Por otro lado, la encíclica Pacem in Terris fue decisiva para él. La leyó, la analizó y le prometió a Juan XXIII que haría todo lo que estuviese de su parte para darla a conocer. Y lo cumplió: predicó a viento y marea el mensaje de paz, participación y diálogo de tan importante encíclica. En este tiempo, en el que la palabra diálogo tenía ese algo de nuevo que le habían dado Juan XXIII y Pablo VI, don Joaquín se embarca en la publicación de Cuadernos para el Diálogo. En noviembre de 1975, presentó con lucidez exquisita en Cuadernos los «deberes del tránsito»: no esclerotizar el caduco régimen y dar el paso sin que se desencadenase la violencia. El llamado milagro español de la transición pacífica se debió en gran medida a la escuela de los Cuadernos de don Joaquín, en la que, desde hacía doce años, se habían educado tantísimos demócratas para esa hora crucial. Pero en las primeras elecciones, el voto útil a Suárez hizo de don Joaquín el náufrago por excelencia.
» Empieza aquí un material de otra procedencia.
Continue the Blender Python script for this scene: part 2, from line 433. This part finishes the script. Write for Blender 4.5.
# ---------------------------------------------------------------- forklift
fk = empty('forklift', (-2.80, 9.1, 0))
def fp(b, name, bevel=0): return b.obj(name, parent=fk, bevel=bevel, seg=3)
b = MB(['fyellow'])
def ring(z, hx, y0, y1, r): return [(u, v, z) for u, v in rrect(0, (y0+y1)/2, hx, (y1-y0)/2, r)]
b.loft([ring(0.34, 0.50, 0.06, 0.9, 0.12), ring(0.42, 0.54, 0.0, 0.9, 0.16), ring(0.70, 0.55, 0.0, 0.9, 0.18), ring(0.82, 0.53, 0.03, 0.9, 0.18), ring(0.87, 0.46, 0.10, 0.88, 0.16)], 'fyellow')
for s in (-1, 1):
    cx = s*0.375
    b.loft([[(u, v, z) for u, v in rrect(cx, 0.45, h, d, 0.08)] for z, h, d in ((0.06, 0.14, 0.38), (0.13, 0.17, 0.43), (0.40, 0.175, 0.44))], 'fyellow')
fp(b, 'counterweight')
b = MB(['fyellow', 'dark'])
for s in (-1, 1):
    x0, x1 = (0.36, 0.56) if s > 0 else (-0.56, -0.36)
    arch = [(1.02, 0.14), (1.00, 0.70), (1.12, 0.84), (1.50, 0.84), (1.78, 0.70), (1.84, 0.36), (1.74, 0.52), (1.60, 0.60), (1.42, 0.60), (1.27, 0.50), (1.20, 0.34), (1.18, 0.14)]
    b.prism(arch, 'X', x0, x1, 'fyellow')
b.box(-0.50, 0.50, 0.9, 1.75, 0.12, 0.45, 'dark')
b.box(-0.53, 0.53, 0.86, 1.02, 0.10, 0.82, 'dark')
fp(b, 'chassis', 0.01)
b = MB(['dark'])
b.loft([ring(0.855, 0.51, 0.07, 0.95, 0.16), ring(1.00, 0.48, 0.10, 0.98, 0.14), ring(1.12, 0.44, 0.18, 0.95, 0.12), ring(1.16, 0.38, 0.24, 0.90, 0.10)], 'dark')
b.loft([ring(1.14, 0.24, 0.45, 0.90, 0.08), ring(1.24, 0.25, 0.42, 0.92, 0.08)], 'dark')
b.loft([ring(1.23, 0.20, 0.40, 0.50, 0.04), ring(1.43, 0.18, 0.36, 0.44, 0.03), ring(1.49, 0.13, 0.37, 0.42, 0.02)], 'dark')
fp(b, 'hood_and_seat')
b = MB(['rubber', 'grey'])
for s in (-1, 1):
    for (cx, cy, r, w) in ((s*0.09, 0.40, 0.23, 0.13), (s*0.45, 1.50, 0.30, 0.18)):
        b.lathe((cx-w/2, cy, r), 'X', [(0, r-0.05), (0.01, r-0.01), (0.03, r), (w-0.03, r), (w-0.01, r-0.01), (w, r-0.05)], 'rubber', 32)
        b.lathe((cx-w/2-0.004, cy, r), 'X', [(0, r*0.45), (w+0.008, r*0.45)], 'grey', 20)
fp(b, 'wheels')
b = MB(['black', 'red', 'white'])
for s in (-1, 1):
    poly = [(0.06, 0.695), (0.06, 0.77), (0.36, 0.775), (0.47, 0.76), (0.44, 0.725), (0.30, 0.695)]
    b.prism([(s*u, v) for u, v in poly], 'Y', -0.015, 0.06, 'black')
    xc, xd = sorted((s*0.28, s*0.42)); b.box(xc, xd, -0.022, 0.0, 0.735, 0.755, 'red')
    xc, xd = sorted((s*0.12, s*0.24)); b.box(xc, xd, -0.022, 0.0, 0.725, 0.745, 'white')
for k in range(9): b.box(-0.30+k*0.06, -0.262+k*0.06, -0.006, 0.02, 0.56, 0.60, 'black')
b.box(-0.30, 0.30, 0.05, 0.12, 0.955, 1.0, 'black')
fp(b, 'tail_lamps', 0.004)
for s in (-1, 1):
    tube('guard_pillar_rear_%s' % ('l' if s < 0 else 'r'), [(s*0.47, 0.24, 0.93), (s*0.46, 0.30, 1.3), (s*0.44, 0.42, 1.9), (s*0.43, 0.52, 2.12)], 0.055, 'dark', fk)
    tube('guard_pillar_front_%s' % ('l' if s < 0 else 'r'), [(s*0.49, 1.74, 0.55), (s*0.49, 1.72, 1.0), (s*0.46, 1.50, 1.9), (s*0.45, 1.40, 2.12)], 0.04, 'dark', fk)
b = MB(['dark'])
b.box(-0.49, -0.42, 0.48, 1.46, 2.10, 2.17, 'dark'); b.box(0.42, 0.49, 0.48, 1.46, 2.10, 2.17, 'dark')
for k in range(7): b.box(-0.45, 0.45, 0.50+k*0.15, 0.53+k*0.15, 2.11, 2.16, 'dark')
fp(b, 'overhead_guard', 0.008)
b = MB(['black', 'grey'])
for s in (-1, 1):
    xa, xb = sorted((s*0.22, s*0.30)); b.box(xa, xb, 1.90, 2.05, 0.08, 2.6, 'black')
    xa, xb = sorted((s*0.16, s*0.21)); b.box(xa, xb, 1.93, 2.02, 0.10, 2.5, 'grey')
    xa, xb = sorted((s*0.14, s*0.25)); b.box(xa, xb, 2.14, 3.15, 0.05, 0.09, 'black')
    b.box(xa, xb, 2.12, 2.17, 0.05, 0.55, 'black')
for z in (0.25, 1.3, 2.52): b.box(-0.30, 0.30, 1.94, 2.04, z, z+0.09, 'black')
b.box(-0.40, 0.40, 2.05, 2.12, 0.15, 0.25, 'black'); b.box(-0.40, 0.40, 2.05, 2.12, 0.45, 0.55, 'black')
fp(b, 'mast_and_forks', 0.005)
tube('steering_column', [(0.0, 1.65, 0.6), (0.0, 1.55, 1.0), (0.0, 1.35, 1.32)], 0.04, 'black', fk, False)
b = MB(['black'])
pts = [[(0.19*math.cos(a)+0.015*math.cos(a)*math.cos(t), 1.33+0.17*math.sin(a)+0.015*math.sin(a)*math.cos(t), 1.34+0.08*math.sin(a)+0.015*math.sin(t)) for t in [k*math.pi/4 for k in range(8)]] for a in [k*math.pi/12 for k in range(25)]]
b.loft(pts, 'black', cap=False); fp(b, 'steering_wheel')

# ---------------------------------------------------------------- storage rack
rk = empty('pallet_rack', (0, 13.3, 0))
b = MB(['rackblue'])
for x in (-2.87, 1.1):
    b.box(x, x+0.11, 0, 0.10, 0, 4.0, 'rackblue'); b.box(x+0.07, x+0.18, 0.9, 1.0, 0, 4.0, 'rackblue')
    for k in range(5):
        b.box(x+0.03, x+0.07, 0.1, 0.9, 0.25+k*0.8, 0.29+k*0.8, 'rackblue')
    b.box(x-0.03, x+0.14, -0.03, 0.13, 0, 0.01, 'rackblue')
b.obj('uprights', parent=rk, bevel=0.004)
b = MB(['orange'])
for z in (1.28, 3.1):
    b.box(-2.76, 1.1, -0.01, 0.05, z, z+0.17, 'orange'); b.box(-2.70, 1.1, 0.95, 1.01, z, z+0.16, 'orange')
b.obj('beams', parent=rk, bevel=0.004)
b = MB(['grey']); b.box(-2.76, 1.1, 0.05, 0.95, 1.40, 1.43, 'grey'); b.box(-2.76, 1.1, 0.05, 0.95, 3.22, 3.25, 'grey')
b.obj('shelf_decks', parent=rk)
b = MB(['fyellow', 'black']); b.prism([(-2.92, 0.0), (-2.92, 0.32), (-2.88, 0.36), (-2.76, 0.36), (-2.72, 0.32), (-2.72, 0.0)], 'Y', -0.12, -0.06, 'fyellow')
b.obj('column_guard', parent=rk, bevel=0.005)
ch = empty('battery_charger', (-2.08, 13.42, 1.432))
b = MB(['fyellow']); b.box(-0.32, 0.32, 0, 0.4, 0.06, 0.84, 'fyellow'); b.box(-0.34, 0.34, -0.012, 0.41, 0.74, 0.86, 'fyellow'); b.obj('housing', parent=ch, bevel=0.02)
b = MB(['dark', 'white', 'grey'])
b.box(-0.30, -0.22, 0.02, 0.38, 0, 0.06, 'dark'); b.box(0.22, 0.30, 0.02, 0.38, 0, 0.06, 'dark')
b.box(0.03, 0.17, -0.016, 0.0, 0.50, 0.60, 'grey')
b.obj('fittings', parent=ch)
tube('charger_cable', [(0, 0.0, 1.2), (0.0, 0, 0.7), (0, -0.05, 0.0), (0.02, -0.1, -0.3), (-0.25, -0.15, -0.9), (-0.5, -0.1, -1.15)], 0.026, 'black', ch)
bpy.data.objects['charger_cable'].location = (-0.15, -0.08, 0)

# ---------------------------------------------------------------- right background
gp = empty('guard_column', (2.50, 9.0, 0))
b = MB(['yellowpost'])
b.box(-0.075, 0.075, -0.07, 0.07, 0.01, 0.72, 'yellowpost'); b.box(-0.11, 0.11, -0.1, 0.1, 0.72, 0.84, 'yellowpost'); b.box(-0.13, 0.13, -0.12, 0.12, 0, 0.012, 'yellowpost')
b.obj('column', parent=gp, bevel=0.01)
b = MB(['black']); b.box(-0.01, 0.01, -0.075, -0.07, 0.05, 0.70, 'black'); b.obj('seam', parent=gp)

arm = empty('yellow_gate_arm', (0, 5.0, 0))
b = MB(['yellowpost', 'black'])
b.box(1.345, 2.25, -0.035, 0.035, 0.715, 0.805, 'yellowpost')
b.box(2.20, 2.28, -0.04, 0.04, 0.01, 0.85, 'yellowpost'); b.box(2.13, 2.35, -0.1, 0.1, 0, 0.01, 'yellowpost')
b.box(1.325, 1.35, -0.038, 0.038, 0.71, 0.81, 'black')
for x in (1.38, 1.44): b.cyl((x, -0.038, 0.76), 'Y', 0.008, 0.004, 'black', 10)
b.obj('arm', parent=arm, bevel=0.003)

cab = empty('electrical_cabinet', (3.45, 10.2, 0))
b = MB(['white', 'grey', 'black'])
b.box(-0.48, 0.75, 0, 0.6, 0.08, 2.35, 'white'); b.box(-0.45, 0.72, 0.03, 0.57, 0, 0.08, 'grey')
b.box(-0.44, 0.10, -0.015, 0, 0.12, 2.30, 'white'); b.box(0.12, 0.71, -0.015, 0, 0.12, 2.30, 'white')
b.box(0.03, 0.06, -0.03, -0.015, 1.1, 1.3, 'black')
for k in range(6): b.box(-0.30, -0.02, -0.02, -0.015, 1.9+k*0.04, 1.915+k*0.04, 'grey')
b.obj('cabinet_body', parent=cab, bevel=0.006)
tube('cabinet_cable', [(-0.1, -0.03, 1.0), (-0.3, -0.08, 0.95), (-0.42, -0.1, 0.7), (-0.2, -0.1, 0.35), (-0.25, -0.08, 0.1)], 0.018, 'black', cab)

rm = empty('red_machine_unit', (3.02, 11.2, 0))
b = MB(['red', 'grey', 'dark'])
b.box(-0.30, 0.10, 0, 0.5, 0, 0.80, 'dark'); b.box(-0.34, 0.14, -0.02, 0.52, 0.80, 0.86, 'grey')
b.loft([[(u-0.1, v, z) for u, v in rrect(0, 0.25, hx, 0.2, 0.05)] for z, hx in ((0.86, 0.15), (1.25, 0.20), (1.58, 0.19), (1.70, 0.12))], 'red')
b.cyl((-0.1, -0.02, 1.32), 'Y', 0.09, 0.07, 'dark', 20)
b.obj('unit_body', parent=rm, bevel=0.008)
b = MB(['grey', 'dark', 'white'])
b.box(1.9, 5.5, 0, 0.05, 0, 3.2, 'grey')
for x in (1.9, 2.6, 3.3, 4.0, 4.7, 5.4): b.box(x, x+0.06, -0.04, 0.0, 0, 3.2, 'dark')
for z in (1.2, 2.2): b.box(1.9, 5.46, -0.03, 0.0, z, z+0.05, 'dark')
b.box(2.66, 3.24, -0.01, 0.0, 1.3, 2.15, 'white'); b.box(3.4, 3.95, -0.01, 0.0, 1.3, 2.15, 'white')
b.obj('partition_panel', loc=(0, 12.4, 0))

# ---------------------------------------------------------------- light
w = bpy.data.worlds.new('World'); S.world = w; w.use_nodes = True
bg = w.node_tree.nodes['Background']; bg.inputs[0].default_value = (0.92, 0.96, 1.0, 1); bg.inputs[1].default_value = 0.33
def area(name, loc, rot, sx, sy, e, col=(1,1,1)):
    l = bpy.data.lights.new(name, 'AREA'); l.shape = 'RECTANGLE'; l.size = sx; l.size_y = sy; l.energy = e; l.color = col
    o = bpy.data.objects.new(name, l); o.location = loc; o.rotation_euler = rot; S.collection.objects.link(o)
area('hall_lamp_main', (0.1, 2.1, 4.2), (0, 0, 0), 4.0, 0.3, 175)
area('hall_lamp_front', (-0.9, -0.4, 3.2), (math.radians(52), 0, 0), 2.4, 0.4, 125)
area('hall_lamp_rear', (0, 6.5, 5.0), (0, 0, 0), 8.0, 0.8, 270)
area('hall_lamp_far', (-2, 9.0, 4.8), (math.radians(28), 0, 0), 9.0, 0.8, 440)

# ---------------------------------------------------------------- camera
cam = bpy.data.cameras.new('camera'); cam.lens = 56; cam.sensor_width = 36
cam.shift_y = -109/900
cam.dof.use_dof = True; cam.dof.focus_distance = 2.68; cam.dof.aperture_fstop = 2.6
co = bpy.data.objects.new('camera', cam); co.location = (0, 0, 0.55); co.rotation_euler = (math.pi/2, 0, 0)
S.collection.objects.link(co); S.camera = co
Él sabía perder: «No me ha venido mal el naufragio, me ha permitido volver a actuar en algo que es para mí muy importante: la superación de las fronteras partidistas. Me parece importante contribuir a estimular lo que une, más que lo que separa». Y no tardó en asumir esta misión en una labor establecida en la nueva Constitución: la de Defensor del Pueblo. Cuando complejos entramados políticos convinieron su no renovación, don Joaquín dejó bien claro que, desde la Pacem in Terris, no había tratado de hacer otra cosa que «defender al pueblo». En una ocasión, nos dejo escrito su secreto: «Siempre que defiendo a alguien es a Cristo, indefenso, a quien defiendo». Y así siguió en sus años de vejez, tratando de vivir lo que un día escribió: «Bienaventurados los impacientes de justicia, los rebeldes a la rutina y a la retórica, los que luchan y se inmolan por acabar con las desigualdades, las opresiones y las arbitrariedades de los egoístas, los indolentes y los poderosos, porque de ellos es la paz en la tierra, en la tierra y en el cielo».


Que en ese cielo, y en el abrazo del Eterno Padre, descanse en paz don Joaquín.